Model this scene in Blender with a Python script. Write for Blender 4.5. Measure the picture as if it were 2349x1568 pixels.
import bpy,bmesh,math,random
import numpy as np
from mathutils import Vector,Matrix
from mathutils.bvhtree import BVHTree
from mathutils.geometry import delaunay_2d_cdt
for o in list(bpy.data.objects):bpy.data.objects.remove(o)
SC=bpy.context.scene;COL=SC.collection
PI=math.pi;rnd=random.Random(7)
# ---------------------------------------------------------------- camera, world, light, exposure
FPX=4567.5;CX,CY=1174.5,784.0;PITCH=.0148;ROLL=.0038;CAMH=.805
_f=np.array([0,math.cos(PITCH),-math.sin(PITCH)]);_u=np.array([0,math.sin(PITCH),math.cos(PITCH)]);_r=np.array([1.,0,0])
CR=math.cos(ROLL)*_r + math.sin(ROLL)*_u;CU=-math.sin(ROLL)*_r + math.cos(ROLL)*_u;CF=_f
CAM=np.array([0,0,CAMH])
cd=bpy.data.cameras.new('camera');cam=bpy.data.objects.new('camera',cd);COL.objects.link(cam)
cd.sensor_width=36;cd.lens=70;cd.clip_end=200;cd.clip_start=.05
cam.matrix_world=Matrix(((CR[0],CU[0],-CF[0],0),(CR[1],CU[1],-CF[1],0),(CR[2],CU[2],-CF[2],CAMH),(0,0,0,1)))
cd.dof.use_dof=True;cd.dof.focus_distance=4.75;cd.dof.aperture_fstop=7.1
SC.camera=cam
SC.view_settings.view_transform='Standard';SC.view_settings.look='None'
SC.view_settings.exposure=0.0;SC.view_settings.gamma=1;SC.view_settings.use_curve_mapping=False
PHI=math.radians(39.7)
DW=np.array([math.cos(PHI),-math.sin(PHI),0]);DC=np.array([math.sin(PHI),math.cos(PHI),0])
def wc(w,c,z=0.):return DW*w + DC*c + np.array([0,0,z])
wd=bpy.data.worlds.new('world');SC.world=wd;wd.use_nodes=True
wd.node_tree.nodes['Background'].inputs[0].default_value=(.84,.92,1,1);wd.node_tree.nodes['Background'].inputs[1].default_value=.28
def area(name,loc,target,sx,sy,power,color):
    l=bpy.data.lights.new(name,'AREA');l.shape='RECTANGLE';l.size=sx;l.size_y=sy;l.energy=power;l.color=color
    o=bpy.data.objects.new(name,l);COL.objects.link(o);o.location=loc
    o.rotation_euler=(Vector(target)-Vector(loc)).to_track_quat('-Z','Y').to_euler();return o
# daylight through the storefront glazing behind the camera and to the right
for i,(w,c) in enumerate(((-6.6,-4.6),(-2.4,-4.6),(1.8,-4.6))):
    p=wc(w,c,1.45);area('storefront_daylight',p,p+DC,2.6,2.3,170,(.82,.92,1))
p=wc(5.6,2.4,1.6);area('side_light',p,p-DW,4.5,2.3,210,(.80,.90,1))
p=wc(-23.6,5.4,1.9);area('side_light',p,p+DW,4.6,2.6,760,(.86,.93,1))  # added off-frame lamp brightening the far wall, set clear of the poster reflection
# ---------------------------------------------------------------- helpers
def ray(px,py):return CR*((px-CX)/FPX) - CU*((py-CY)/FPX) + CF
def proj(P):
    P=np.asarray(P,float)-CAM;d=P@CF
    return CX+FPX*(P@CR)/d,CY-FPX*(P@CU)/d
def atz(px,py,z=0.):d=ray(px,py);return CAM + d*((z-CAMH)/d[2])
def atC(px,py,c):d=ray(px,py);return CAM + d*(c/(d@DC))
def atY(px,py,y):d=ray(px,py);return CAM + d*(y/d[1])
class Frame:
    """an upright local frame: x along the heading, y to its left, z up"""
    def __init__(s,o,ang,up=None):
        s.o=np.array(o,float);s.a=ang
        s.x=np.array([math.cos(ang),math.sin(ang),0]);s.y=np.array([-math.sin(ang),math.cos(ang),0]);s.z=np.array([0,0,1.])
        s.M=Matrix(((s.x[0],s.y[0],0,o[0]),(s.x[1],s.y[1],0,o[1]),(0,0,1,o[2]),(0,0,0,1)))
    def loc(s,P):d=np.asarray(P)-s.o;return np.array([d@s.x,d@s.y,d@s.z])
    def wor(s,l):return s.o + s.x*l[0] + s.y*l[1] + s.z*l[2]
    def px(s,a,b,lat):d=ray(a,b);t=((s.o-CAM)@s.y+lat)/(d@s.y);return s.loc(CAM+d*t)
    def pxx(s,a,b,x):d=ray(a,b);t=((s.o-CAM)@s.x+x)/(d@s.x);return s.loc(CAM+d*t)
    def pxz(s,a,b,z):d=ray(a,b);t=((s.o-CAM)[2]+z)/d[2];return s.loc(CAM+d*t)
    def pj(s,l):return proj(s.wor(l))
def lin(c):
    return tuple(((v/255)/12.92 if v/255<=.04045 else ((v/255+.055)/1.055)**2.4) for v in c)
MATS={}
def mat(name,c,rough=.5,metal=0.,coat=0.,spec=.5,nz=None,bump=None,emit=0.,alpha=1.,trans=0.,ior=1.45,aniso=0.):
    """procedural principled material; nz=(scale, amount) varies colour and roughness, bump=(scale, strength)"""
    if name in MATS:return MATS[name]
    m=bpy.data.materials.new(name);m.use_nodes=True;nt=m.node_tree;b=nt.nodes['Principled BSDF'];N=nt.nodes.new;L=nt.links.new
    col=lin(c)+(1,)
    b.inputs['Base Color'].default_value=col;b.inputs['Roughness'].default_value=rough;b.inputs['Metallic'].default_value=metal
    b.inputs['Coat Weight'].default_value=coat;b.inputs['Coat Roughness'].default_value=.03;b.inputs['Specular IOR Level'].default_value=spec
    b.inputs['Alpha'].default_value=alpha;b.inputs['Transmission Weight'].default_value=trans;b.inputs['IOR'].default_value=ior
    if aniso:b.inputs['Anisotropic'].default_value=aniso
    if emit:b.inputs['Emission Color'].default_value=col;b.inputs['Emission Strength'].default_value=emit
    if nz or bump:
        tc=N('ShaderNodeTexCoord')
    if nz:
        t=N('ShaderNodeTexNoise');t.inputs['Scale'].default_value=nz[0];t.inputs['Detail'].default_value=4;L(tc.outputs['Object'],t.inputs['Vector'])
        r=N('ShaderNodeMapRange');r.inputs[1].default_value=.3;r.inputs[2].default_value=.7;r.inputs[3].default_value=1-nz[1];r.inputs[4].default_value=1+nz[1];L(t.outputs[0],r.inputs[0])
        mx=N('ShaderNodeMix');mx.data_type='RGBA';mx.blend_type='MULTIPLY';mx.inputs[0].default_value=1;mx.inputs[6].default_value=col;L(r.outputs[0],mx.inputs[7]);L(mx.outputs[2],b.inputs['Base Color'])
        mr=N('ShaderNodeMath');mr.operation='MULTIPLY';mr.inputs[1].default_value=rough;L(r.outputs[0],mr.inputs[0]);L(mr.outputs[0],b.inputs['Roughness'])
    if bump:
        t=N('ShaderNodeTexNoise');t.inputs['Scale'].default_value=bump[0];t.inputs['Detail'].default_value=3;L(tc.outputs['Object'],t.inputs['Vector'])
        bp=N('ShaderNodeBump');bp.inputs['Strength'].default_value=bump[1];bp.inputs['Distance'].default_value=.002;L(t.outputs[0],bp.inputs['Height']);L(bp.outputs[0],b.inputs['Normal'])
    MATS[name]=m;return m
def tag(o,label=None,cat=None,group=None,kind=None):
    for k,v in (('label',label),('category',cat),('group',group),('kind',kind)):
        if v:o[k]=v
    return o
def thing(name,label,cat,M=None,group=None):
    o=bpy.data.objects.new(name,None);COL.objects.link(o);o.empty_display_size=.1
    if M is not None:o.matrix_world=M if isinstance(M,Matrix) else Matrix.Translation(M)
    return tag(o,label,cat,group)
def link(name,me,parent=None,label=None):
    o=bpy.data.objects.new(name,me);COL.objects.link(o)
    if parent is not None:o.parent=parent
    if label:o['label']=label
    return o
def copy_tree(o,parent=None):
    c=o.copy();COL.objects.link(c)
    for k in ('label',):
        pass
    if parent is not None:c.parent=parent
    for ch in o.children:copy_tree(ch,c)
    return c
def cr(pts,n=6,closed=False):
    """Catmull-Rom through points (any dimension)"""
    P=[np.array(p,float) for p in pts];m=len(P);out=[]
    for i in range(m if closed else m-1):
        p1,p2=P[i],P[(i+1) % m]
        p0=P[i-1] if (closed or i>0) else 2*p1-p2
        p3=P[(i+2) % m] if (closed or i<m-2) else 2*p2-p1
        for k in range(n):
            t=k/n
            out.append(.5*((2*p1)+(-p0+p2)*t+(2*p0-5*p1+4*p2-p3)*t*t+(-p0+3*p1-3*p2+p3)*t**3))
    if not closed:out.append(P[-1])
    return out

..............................

Task statement: Using the listing above, pull out all lines that hold the word "scene".

Final result:
Model this scene in Blender with a Python script. Write for Blender 4.5. Measure the picture as if it were 2349x1568 pixels.
SC=bpy.context.scene;COL=SC.collection